Better Sum Estimation via Weighted Sampling

Given a large set $U$ where each item $a\in U$ has weight $w(a)$, we want to estimate the total weight $W=\sum_{a\in U} w(a)$ to within factor of $1\pm\varepsilon$ with some constant probability $>1/2$. Since $n=|U|$ is large, we want to do this without looking at the entire set $U$. In the traditional setting in which we are allowed to sample elements from $U$ uniformly, sampling $\Omega(n)$ items is necessary to provide any non-trivial guarantee on the estimate.

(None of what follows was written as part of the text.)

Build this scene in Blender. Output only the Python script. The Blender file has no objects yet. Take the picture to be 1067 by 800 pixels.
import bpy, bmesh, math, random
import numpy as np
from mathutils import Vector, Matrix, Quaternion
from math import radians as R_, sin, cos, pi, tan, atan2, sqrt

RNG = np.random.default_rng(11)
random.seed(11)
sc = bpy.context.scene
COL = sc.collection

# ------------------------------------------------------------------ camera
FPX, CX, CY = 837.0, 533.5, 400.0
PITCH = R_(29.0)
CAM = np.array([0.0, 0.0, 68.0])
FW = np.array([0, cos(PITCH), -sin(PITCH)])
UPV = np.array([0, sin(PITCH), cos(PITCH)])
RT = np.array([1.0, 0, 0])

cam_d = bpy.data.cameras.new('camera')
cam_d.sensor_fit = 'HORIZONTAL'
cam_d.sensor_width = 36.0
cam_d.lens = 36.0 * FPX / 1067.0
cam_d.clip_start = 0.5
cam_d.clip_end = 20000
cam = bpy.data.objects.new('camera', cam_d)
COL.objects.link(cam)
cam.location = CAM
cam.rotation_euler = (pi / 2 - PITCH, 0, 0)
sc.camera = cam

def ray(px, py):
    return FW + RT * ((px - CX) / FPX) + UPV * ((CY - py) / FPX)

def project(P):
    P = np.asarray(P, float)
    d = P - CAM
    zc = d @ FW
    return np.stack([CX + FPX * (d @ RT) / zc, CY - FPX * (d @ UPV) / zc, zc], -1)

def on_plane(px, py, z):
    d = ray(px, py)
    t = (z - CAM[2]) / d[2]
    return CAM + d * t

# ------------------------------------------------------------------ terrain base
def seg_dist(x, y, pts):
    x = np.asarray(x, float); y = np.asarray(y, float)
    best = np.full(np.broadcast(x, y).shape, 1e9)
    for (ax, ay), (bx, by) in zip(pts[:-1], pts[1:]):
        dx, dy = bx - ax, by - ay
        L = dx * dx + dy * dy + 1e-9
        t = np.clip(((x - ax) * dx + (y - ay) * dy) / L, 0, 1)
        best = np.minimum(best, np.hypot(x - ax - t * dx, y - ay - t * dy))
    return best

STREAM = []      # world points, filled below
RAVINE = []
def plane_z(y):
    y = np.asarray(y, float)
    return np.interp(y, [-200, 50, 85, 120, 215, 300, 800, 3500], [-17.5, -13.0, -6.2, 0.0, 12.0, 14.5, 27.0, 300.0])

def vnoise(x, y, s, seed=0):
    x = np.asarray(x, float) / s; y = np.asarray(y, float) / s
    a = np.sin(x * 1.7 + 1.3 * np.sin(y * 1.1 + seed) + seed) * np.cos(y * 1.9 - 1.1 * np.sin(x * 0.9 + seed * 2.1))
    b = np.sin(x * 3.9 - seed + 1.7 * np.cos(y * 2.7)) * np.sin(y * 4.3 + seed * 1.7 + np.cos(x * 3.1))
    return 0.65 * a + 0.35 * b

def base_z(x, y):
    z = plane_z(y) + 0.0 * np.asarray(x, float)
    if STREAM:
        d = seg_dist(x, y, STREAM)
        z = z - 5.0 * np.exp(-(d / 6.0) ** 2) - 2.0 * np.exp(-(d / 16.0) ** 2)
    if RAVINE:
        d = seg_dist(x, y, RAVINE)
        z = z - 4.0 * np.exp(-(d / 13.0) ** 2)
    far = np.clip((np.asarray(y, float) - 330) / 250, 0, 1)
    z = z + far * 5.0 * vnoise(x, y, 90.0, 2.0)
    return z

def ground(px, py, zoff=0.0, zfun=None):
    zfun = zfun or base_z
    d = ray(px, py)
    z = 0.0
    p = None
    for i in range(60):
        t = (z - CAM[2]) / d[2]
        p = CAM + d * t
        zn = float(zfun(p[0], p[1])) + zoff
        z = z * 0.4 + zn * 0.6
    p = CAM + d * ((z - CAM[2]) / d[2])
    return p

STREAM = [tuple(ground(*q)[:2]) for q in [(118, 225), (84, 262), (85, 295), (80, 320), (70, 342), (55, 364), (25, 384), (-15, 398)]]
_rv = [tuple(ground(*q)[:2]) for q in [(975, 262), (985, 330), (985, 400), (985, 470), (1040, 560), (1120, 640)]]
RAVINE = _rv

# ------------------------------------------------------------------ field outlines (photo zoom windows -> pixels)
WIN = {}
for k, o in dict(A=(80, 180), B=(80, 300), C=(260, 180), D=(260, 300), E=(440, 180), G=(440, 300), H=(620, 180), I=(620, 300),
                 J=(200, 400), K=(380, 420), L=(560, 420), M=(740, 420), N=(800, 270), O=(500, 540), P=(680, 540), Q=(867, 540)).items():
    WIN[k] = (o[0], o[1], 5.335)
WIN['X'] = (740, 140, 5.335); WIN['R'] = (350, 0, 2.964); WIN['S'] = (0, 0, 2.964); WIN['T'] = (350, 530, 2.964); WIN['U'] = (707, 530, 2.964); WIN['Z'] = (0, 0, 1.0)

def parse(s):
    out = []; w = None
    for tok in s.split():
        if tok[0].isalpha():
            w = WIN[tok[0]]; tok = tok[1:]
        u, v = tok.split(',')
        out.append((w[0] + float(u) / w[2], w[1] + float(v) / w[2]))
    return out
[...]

Therefore, we investigate this problem in different settings: in the \emph{proportional} setting we can sample items with probabilities proportional to their weights, and in the \emph{hybrid} setting we can sample both proportionally and uniformly. These settings have applications, for example, in sublinear-time algorithms and distribution testing. Sum estimation in the proportional and hybrid setting has been considered before by Motwani, Panigrahy, and Xu [ICALP, 2007]. In their paper, they give both upper and lower bounds in terms of $n$. Their bounds are near-matching in terms of $n$, but not in terms of $\varepsilon$. In this paper, we improve both their upper and lower bounds. Our bounds are matching up to constant factors in both settings, in terms of both $n$ and $\varepsilon$. No lower bounds with dependency on $\varepsilon$ were known previously. In the proportional setting, we improve their $\tilde{O}(\sqrt{n}/\varepsilon^{7/2})$ algorithm to $O(\sqrt{n}/\varepsilon)$. In the hybrid setting, we improve $\tilde{O}(\sqrt[3]{n}/ \varepsilon^{9/2})$ to $O(\sqrt[3]{n}/\varepsilon^{4/3})$. Our algorithms are also significantly simpler and do not have large constant factors. We also investigate the previously unexplored setting where $n$ is unknown to the algorithm. Finally, we show how our techniques apply to the problem of edge counting in graphs.